E a composição dos outros contos do livro, como, por exemplo, em “História de Rosendo Juárez”, em que se opera um deslocamento do ponto de vista, temos então um conto que não se restringe a uma narração apenas entendida como ação, mas também como uma abertura em que nos deparamos com um campo de saberes e por fim, uma ética.
E este aspecto ético aparece como a famosa moralidade de vendeta que temos em contos mais gauchescos como “O Encontro”, “Juan Muraña” e “O Outro Duelo”, em que há a projeção de uma ação repetida de duelos e mortes, em que a ironia borgiana coloca tal ética de macheza em perspectiva autocrítica, o ridículo se dando então na repetição destes padrões engessados de relações sociais e de moral.
E com o tema filosófico dos duplos, estes que representam a repetição inconsciente de um padrão comportamental herdado e mimético, temos a cultura como este limiar em que os personagens parecem ser manipulados por um hábil títere que governa as ações e suas relações de causas e efeitos, sempre dando em resultados semelhantes e até iguais.
Tal repetição indefinida que terá lugar nestas tramas gauchescas de macheza, vingança, coragem que mais parece temeridade, provas de hombridade e valentia, estes padrões que Borges coloca em perspectiva e os repete infinitamente para lhes dar a face ridícula pela sua ironia sistemática, na qual os destinos se repetem, mesma repetição que se dará também no conto “Guayaquil”, este que coloca a disputa acadêmica banal entre historiadores como também nesta dimensão que tende ao infinito, numa repetição ridícula.
O conto “O Inimigo”, por sua vez, opera uma reescritura do final de El Juguete Rabioso, primeiro romance de Roberto Arlt, publicado em 1926, pois tanto tem no novo conto uma recolocação do romance no nome de um dos personagens secundários do conto borgiano, como também nas tramas de confraria entre marginais e traições à amizade, deslealdade presente em Roberto Arlt, e que é reescrito no conto de Borges, tal traição que desaparece no outro conto borgiano, “A Intrusa”, em que os laços de lealdade não se rompem nem diante de um assassinato.

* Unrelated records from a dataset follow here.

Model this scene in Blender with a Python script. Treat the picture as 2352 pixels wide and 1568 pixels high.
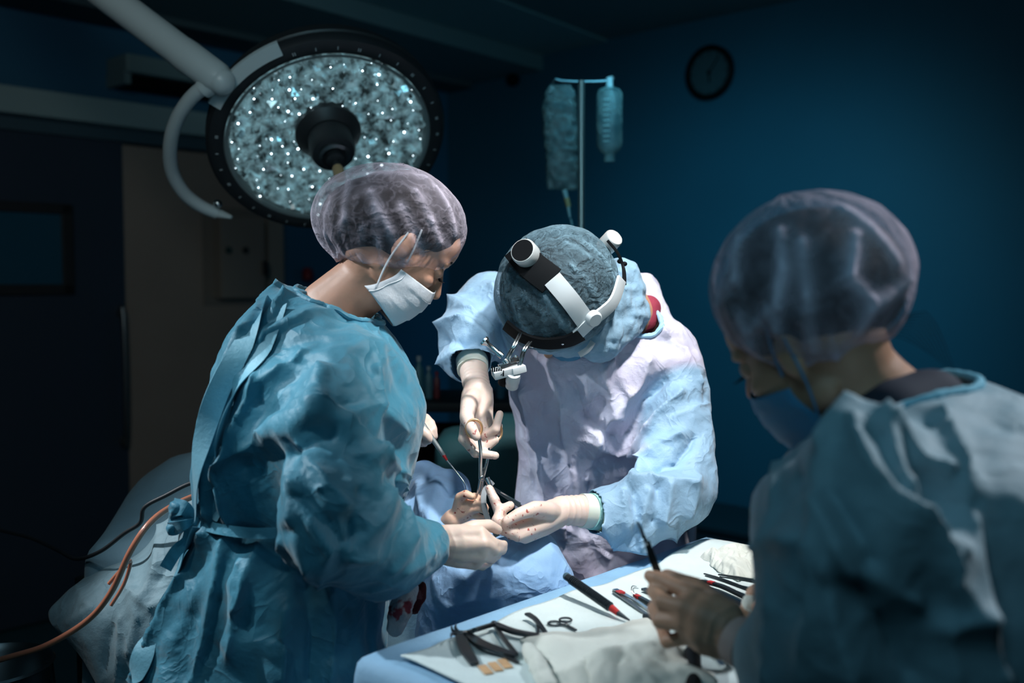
import bpy, bmesh, math, random
import numpy as np
from mathutils import Vector as V, Matrix, Quaternion
from mathutils.geometry import delaunay_2d_cdt

random.seed(7)
rng = np.random.default_rng(7)
scene = bpy.context.scene
for _o in list(bpy.data.objects):
    bpy.data.objects.remove(_o)
COL = scene.collection

# ------------------------------------------------------------------ camera
W_PX, H_PX, FPX = 2352.0, 1568.0, 2286.7
PITCH = math.radians(3.36)
CAM = V((0.0, 0.0, 1.5))
cam_data = bpy.data.cameras.new('camera')
cam = bpy.data.objects.new('camera', cam_data)
COL.objects.link(cam)
cam_data.sensor_width = 36.0
cam_data.lens = 35.0
cam_data.clip_start = 0.05
cam.location = CAM
cam.rotation_euler = (math.radians(90) - PITCH, 0, 0)
cam_data.dof.use_dof = True
cam_data.dof.focus_distance = 1.93
cam_data.dof.aperture_fstop = 1.9
scene.camera = cam
RIGHT = V((1, 0, 0))
FWD = V((0, math.cos(PITCH), -math.sin(PITCH)))
UP = V((0, math.sin(PITCH), math.cos(PITCH)))

# ------------------------------------------------------------------ view
scene.view_settings.view_transform = 'Standard'
scene.view_settings.look = 'None'
scene.view_settings.exposure = 0.14
scene.view_settings.gamma = 1.0
scene.view_settings.use_curve_mapping = False
try:
    scene.cycles.max_bounces = 8
    scene.cycles.transparent_max_bounces = 16
    scene.cycles.sample_clamp_indirect = 4.0
    scene.cycles.use_denoising = True
except Exception:
    pass

# ------------------------------------------------------------------ world (dim blue spill of the theatre)
world = bpy.data.worlds.new('world')
scene.world = world
world.use_nodes = True
world.node_tree.nodes['Background'].inputs[0].default_value = (0.05, 0.32, 0.48, 1)
world.node_tree.nodes['Background'].inputs[1].default_value = 0.10

# ------------------------------------------------------------------ lights
def aim(o, target):
    d = V(target) - o.location
    o.rotation_euler = d.to_track_quat('-Z', 'Y').to_euler()

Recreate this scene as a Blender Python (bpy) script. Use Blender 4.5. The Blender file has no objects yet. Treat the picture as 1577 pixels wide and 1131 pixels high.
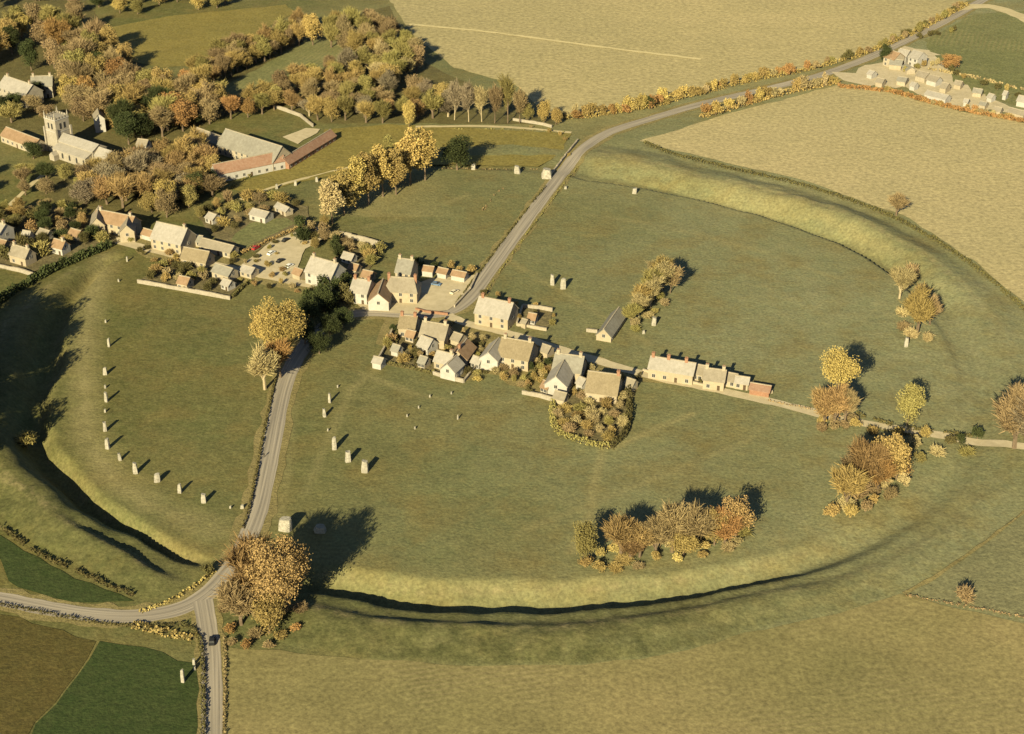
import bpy, bmesh, math, random
import numpy as np
from mathutils import Vector, Matrix

# ------------------------------------------------------------------ camera, sky, sun, exposure
SC = bpy.context.scene
C = SC.collection
R = math.radians
W0, H0 = 1577.0, 1131.0            # size of the photograph the traces were read from
CAM_H, DEP, VF = 280.0, R(29.0), R(26.0)
FPX = H0 / 2 / math.tan(VF / 2)
cam = bpy.data.cameras.new('camera'); camo = bpy.data.objects.new('camera', cam); C.objects.link(camo)
camo.location = (0, 0, CAM_H); camo.rotation_euler = (math.pi / 2 - DEP, 0, 0)
cam.sensor_fit = 'HORIZONTAL'; cam.sensor_width = 36.0
cam.lens = 18.0 / (W0 / 2 / FPX)
cam.clip_start = 1.0; cam.clip_end = 60000.0
SC.camera = camo

SUN_EL, SUN_AZ = R(25.0), R(20.0)   # shadows run 20 degrees to the right of straight ahead
world = bpy.data.worlds.new('World'); SC.world = world; world.use_nodes = True
nt = world.node_tree
bg = nt.nodes['Background']
sky = nt.nodes.new('ShaderNodeTexSky'); sky.sky_type = 'NISHITA'; sky.sun_disc = False
sky.sun_elevation = SUN_EL; sky.sun_rotation = math.pi + SUN_AZ
sky.air_density = 0.7; sky.dust_density = 0.4
nt.links.new(sky.outputs[0], bg.inputs[0]); bg.inputs[1].default_value = 0.05
sl = bpy.data.lights.new('sun', 'SUN'); so = bpy.data.objects.new('sun', sl); C.objects.link(so)
sl.energy = 5.0; sl.angle = R(0.5); sl.color = (1.0, 0.88, 0.57)
d = Vector((math.sin(SUN_AZ) * math.cos(SUN_EL), math.cos(SUN_AZ) * math.cos(SUN_EL), -math.sin(SUN_EL)))
so.rotation_euler = d.to_track_quat('-Z', 'Y').to_euler(); so.location = (-200, 0, 400)
vs = SC.view_settings
vs.view_transform = 'Standard'; vs.look = 'None'; vs.gamma = 1.0; vs.exposure = 1.32
vs.use_curve_mapping = False

# ------------------------------------------------------------------ helpers: tracing, noise, meshes, tags
def ray(px, py, z=0.0):
    u = (px - W0 / 2) / FPX; v = (H0 / 2 - py) / FPX
    dy = math.cos(DEP) + v * math.sin(DEP); dz = -math.sin(DEP) + v * math.cos(DEP)
    t = (z - CAM_H) / dz
    return u * t, dy * t

def vnoise(x, y, sc, seed=0):
    x = np.asarray(x, float) / sc; y = np.asarray(y, float) / sc
    xi = np.floor(x); yi = np.floor(y); fx = x - xi; fy = y - yi
    fx = fx * fx * (3 - 2 * fx); fy = fy * fy * (3 - 2 * fy)
    def h(a, b):
        s = np.sin(a * 127.1 + b * 311.7 + seed * 74.7) * 43758.5453
        return s - np.floor(s)
    return (h(xi, yi) * (1 - fx) + h(xi + 1, yi) * fx) * (1 - fy) + (h(xi, yi + 1) * (1 - fx) + h(xi + 1, yi + 1) * fx) * fy * 1.0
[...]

No conto “O Evangelho Segundo Marcos” temos como tema o mal-entendido cultural, pois diante da recapitulação sutil de um relato de Ezequiel Martínez Estrada, “La Inundación”, temos a trama que é reescrita no conto borgiano, pois é na mesma planície sob as águas em que se dá a confusão, a crucificação de um citadino fruto de uma interpretação literal de peões, o mal-entendido se dando entre esta fronteira de interpretações diferentes que se dá entre peões, de um lado, e citadinos, de outro, tudo fruto de uma leitura diversa de ambos do evangelho de Marcos, mal-entendido que resulta em tragédia, e com o relato bíblico virando, por fim, paródia.